Luckily we did end up finding an unauthorized footpath that led back to the actual trail. It seems we weren’t the only ones to make such an idiotic mistake. And, it was all downhill and then level after that. It seemed amazing easy after that horrible trek. And this is how I learned I will never be able to be a true mountain climber. My pipe dream of climbing Everest has vanished after that 1-mile hike up a moderate slope.

Hurrah for downhill!
Hurrah for downhill!

Once the footpath reconnected with an actual hiking trail, we interrupted a man’s date with his lady friend to beg directions. He spent several minutes with us, thoroughly explaining where we were, and the correct path to take to continue his hike, while his lady tried to hint to him they should move on. But, he knew his directions, and he wanted to make sure we went the right way.

The correct route!
The correct route!

The rest of the path was so simple, it felt way too easy. We’re probably ready to move on to more challenging trails at this point. As long as the challenge isn’t a really long, uphill gravel road.
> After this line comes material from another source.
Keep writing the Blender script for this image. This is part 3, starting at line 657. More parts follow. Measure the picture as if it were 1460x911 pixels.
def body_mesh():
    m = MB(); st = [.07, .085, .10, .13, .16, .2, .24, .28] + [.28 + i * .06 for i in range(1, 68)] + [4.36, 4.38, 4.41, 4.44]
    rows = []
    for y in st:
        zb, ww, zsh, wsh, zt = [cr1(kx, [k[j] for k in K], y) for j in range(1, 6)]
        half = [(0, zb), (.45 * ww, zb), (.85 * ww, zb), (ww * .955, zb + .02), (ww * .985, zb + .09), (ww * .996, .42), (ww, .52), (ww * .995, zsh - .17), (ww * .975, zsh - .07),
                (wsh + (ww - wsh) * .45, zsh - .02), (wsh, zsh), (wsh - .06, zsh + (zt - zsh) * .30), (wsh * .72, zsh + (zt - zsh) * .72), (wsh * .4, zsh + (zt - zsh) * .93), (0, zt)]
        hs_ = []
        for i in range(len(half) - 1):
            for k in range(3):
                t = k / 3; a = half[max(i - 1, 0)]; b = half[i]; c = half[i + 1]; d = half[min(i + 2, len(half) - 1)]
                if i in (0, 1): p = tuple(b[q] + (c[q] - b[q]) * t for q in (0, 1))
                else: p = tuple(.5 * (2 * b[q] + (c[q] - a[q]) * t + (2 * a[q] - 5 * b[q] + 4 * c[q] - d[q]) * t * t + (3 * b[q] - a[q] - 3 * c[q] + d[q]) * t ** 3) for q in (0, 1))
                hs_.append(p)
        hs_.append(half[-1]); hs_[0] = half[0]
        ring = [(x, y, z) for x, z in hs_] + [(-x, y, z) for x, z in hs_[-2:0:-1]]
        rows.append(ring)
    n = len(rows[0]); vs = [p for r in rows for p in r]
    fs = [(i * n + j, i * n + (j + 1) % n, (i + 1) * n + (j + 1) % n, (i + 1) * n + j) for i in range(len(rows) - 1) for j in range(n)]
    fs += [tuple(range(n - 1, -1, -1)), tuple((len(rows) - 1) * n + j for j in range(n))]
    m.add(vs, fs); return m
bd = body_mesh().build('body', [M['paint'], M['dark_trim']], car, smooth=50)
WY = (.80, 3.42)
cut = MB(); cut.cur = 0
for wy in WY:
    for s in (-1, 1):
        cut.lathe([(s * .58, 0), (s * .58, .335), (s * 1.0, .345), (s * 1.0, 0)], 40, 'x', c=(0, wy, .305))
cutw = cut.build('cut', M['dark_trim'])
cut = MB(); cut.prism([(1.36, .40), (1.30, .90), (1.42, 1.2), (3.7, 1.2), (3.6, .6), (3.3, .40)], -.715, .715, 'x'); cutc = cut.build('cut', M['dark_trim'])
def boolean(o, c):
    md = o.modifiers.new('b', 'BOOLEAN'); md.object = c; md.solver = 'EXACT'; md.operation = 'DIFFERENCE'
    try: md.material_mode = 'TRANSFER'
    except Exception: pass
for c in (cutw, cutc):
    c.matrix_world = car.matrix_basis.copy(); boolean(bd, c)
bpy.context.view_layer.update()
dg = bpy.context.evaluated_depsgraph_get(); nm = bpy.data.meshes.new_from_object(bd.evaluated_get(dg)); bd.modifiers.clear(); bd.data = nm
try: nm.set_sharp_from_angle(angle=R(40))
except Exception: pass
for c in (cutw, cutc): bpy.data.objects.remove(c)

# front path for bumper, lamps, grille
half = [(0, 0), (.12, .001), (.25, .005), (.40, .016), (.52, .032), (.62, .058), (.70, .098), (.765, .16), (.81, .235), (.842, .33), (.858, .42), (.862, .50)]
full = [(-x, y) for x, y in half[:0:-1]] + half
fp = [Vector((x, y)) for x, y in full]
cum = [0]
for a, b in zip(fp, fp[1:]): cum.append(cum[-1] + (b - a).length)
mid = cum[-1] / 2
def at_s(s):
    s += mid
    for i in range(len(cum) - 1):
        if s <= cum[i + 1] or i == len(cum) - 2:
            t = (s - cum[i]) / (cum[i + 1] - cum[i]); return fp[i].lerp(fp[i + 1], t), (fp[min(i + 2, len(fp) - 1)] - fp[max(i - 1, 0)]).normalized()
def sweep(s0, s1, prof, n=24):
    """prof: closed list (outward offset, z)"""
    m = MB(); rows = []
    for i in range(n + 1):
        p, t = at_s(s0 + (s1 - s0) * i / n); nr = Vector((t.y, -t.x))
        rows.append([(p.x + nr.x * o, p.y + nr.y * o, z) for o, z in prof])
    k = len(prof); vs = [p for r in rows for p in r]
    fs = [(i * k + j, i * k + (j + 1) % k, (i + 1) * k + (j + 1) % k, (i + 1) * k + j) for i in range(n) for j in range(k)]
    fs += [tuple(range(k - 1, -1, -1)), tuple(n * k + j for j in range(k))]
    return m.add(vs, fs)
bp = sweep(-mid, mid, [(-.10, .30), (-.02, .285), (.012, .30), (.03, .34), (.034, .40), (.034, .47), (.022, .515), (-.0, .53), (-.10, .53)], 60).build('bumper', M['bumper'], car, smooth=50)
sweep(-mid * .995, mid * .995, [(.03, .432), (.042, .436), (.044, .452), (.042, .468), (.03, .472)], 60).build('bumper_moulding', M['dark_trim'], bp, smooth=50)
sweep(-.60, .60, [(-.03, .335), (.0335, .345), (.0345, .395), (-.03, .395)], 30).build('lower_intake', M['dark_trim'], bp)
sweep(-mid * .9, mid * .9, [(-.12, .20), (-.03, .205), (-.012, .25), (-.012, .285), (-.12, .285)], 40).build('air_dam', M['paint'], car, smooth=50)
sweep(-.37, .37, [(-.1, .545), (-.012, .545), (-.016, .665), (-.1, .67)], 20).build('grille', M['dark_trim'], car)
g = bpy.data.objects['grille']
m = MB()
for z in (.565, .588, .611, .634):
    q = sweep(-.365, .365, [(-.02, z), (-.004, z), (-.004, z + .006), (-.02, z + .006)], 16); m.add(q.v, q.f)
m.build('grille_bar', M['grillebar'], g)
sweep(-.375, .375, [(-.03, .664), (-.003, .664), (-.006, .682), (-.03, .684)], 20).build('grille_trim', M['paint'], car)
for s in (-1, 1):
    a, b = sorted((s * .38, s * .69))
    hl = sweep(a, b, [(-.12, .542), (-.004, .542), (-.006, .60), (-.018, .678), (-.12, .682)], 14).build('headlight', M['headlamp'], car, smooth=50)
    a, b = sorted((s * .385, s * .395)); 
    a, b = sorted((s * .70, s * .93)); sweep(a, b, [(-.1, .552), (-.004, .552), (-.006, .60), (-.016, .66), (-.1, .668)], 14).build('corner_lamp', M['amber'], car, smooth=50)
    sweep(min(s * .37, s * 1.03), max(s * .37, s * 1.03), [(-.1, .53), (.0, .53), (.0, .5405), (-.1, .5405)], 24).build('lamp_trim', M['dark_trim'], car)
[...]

We eventually made it back to the car, and began the next leg of our journey: The journey to food. Skyline Drive is really long, especially when the speed limit is 35 mph. Eventually we buy some at the hiking cafe, and then, it was time to head home.

While driving, we came across a traffic jam. There was a bear! People were getting out of their cars to stare. We stayed in the car, it seemed way safer. But the bear got bored of the crowd and left after only about 30 seconds. Oh well… at least I can say I saw one.

Thus concludes Shenandoah hiking adventure.